You know who isn't relevant anymore? Princeton football. The University of Chicago Fighting Whatever They Were.

Notre Dame? Well, people love to say Notre Dame doesn't matter any more. I suspect these are the same people who claim baseball isn't as popular as it was 30 years ago, even though attendance and revenue are substantially higher. It's an easy claim to make, but it doesn't hold up.

The Fighting Irish are joining the Atlantic Coast Conference for every sport except football and hockey, and this should settle the debate once and for all. Notre Dame is still an enormous player on the college sports scene. Major conferences would rather kiss Notre Dame on the cheek than go all the way with Boise State.

Notre Dame gets to join the ACC in almost every sport, but still keeps its football independence, a sweetheart deal that the ACC was thrilled to make. The ACC gains prestige, power and five football games a year against Notre Dame.

Everybody wants to play Notre Dame in football, and no, that is not because beating Notre Dame is easy. It's because playing Notre Dame is an event, the way it's an event when the Yankees come to town. When the Fighting Irish travel to Duke, it will be such a big deal that Duke students might even learn where the football stadium is.

Relevant? Are you kidding? Is Nebraska relevant? The Big Ten wanted Notre Dame more than it wanted Nebraska. Is West Virginia relevant? The Big 12 wanted Notre Dame more than it wanted West Virginia.

During the big realignment juggling show of the last few years, Notre Dame was always a prime catch. The Big East was terrified it would lose Notre Dame. The Big Ten officially offered Notre Dame a spot in the late '90s, but it was really a standing invitation. If, at any point in the past 15 years, Notre Dame had wanted to join the Big Ten, Jim Delany would have pulled a contract out of his desk and had a pen ready.

The Big 12 would have loved Notre Dame -- before or after Colorado looked west and Nebraska looked east. The idea of Notre Dame in the Southeastern Conference is too far-fetched to be taken seriously, but since the SEC welcomed Missouri, it's safe to assume the SEC would have loved to have Notre Dame in all sports.

Nationally, Notre Dame still has cache very few schools can match. The Longhorns are bigger in the Southwest, the Gators are more important in the Southeast and the Trojans are the dominant name out West. But Notre Dame means something everywhere.

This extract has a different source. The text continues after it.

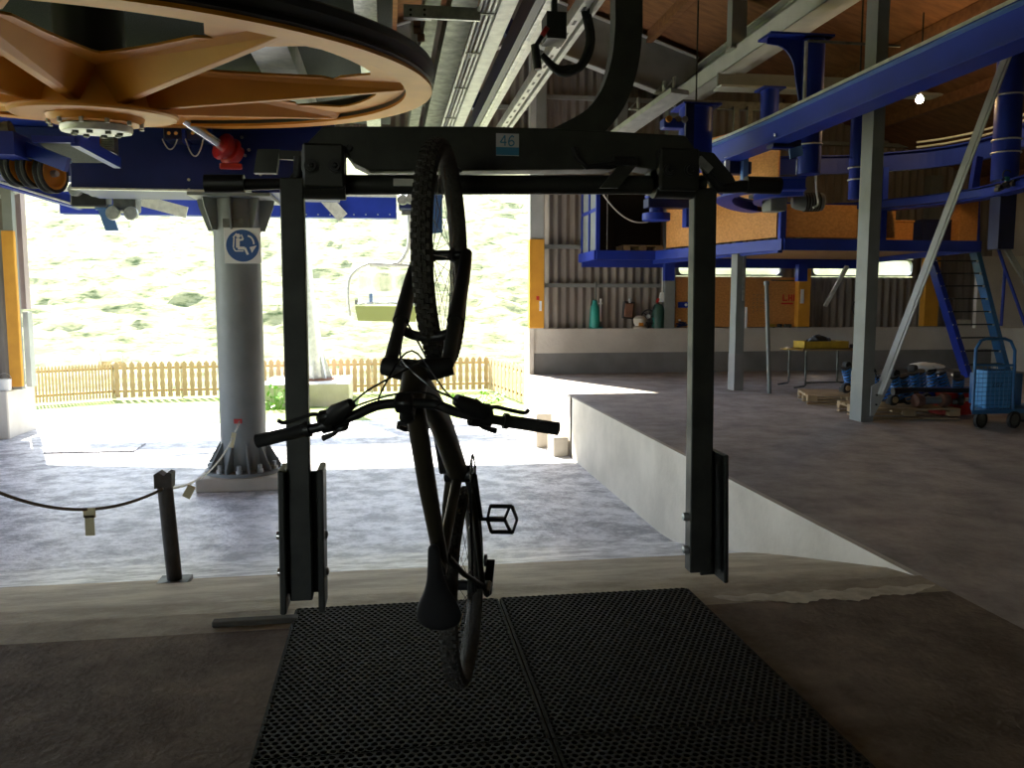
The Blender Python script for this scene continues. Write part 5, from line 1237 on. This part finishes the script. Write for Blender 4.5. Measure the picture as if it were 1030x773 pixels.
# table with bent tube legs
Yt = 13.3
q = at(835, 352, Yt); t = thing('work_table', 'low folding table with tube legs and wooden top behind the tall column', 'table', tuple(az(812, 392, 0)))
tz = at(835, 352, Yt).z; xa = at(793, 352, Yt).x; xb = at(868, 352, Yt).x
g = MB(); g.bx(at(808, 352, Yt).x, xb, Yt, Yt+.7, tz-.02, tz+.01); g.build('top', 'pallet_wood', t)
g = MB(); g.bx(xa, at(812, 352, Yt).x, Yt+.05, Yt+.3, tz-.0, tz+.012); g.build('flap', 'yellow', t)
for dy in (0, .6):
    x0 = at(812, 352, Yt).x
    for xx, sg in ((x0, -1), (xb-.1, 1)):
        g = MB(); g.tube([(xx, Yt+dy+.03, tz-.02), (xx, Yt+dy+.03, .06), (xx+sg*.02, Yt+dy+.03, .04), (xx+sg*.2, Yt+dy+.03, .015)], .018, 8); g.build('leg', 'galv_dull', t, True)
g = MB(); g.cyl((at(812, 352, Yt).x, Yt+.03, .1), (xb-.1, Yt+.03, .1), .013, 8); g.build('stretcher', 'galv_dull', t)
t = thing('yellow_tray', 'yellow plastic tray holding dark rags on the table', 'tray', tuple(q))
a = at(809, 352, Yt+.1).x; c = at(853, 352, Yt+.1).x; g = MB(); h_ = .14
g.bx(a, c, Yt+.08, Yt+.5, tz+.012, tz+.025); 
for (u0, u1, v0, v1) in ((a, c, Yt+.08, Yt+.1), (a, c, Yt+.48, Yt+.5), (a, a+.02, Yt+.08, Yt+.5), (c-.02, c, Yt+.08, Yt+.5)): g.bx(u0, u1, v0, v1, tz+.012, tz+h_)
g.build('tray_body', 'yellow', t)
def lump(c, r, n, name, label, cat, mt, sc=(1, 1, .6)):
    b = MB(); c = Vector(c)
    bm = bmesh.new(); bmesh.ops.create_icosphere(bm, subdivisions=3, radius=r)
    for v in bm.verts:
        k = 1+.35*noise.noise(v.co*(3/r)*.5+c); v.co = Vector((v.co.x*sc[0]*k, v.co.y*sc[1]*k, v.co.z*sc[2]*k))
    b.add([v.co+c for v in bm.verts], [[x.index for x in f.verts] for f in bm.faces]); bm.free()
    return tag(b.build(name, mt, loc=tuple(c), smooth=True), label, cat)
lump((at(832, 345, Yt).x, Yt+.28, tz+.13), .2, 0, 'rag_heap', 'crumpled black rag heap lying in the yellow tray', 'rags', 'black', (1, .8, .55))
b = MB(); q = at(862, 351, Yt+.1); b.box(V(q.x, Yt+.2, tz+.045), (.13, .1, .07), None, .015); tag(b.build('tool_case', 'black', loc=tuple(q)), 'tiny black case at the right end of the table', 'case')
# pallets
qa = az(835, 408, 0); pallet(V(qa.x+.45, qa.y+.35, 0), 1.25, .85, -.32, 'empty-fronted wooden pallet left of the tall column, holding one blue spring unit')
qb = az(930, 422, 0); pallet(V(qb.x-.12, qb.y+.42, 0), 1.25, .85, -.18, 'wooden pallet right of the tall column loaded with grip assemblies')
# chair grips with blue coil springs
def grip(c, yaw, label, sc=1.0):
    t = thing('cable_grip', label, 'grip assembly', tuple(c), 'detachable cable grips stored on pallets'); c = Vector(c); Rz = Matrix.Rotation(yaw, 3, 'Z')
    def P(x, y, z): return c+Rz @ V(x, y, z)*sc
    g = MB(); g.bar(P(-.3, 0, .06), P(.3, 0, .08), .08*sc, .07*sc, bev=.01); g.build('body', 'black_metal', t)
    for s in (-.13, .02):
        a = P(s, -.02, .08); d = (Rz @ V(-.35, 0, 1)).normalized(); x = d.orthogonal().normalized(); y = d.cross(x); pts = []
        for i in range(81): an = 2*PI*i/11.5; pts.append(a+d*(.30*sc*i/80)+(x*math.cos(an)+y*math.sin(an))*.062*sc)
        g = MB(); g.tube(pts, .013*sc, 6); g.build('coil_spring', 'spring_blue', t, True)
        g = MB(); g.lathe([(0, 0), (.07*sc, 0), (.07*sc, .02*sc), (0, .02*sc)], a+d*.31*sc, d, 20); g.build('spring_cap', 'black_metal', t)
        g = MB(); g.cyl(a, a+d*.3*sc, .03*sc, 10); g.build('rod', 'galv_dull', t)
    for s in (-.26, .24):
        g = MB(); q = P(s, -.07, .09); g.lathe([(0, -.03*sc), (.07*sc, -.03*sc), (.08*sc, 0), (.07*sc, .03*sc), (.03*sc, .035*sc), (0, .035*sc)], q, Rz @ V(0, -1, 0), 20); g.build('roller', 'rubber', t, True)
        g = MB(); g.lathe([(0, 0), (.04*sc, 0), (.04*sc, .015), (0, .015)], q+(Rz @ V(0, -1, 0))*.03*sc, Rz @ V(0, -1, 0), 16); g.build('roller_hub', 'pallet_wood', t)
    g = MB(); q = P(-.2, 0, .42); g.lathe([(0, -.04*sc), (.05*sc, -.04*sc), (.055*sc, 0), (.05*sc, .04*sc), (0, .04*sc)], q, Rz @ V(0, -1, 0), 16); g.build('top_roller', 'rubber', t, True)
    g = MB(); g.bar(P(.05, .03, .1), P(-.2, .03, .42), .03*sc, .05*sc); g.build('lever', 'black_metal', t)
    return t
PZ = .145
def onp(px, py, Y): q = at(px, py, Y); q.z = PZ; return q
grip(onp(862, 385, qa.y+.25), .2, 'single blue-spring grip on the left pallet, partly behind the tall column', 1.0)
grip(onp(912, 400, qb.y+.30), .1, 'blue-spring grip on the right pallet, nearest the tall column', 1.0)
grip(onp(925, 398, qb.y+.55), .5, 'blue-spring grip in the middle of the right pallet, rollers on top', 1.1)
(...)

That will seem truer than ever in the coming months. Notre Dame's move to the ACC affects several conferences. The Big East just suffered another enormous blow. The Big Ten's dream that Notre Dame might join just took another hit. The Big 12 has to accept that Notre Dame never really had any interest. And as Notre Dame figures out its schedule, somebody is going to be pretty ticked off.

The Fighting Irish will play five of their 12 games each year against ACC teams. SI's Pete Thamel reports that USC and Stanford are priorities for Notre Dame. USC, because of history and location, is the Irish's most important rival. Stanford, based on location and academics, appeals to Notre Dame's image. By keeping both, Notre Dame guarantees itself a game on the West Coast every year, and makes those two Pac 12 schools quite happy.

So that brings Notre Dame to seven games a year. Add Navy, a traditional rival that Notre Dame almost always beats, and you get eight. Notre Dame also has traditional rivalries with Michigan, Michigan State and Purdue, and it is hard to see the Irish playing all three every year. Sure, there are enough games in the year. But if the Irish play USC, Stanford, Michigan, Michigan State, Purdue and five ACC teams each year, they might as well schedule the 12th game against the Patriots. That schedule would be too tough, even by Notre Dame standards.

I don't know what Notre Dame will do about that. The Irish were supposed to have a 25-year deal with Michigan, but Michigan athletic director Dave Brandon told the Detroit Free Press last summer it is actually a four-year deal, and the schools won't play in 2018 or 2019. Purdue is a local rival. Michigan State has played Notre Dame almost every year since the late 1940s.

I suspect Notre Dame will play two of those three Big Ten schools every year. And that will rankle the fans at all three schools, because -- like almost everybody else in the country -- they get excited about facing Notre Dame. It will also raise the question that Big Ten coaches have occasionally asked: Why should we play Notre Dame if they won't join our league?

Answer: Because it's Notre Dame. And after all these years, after the infusion of television money and radical realignment and the growth of the NCAA tournament and a thousand scandals and a half-dozen attempts to create a college football playoff, there is still only one Notre Dame.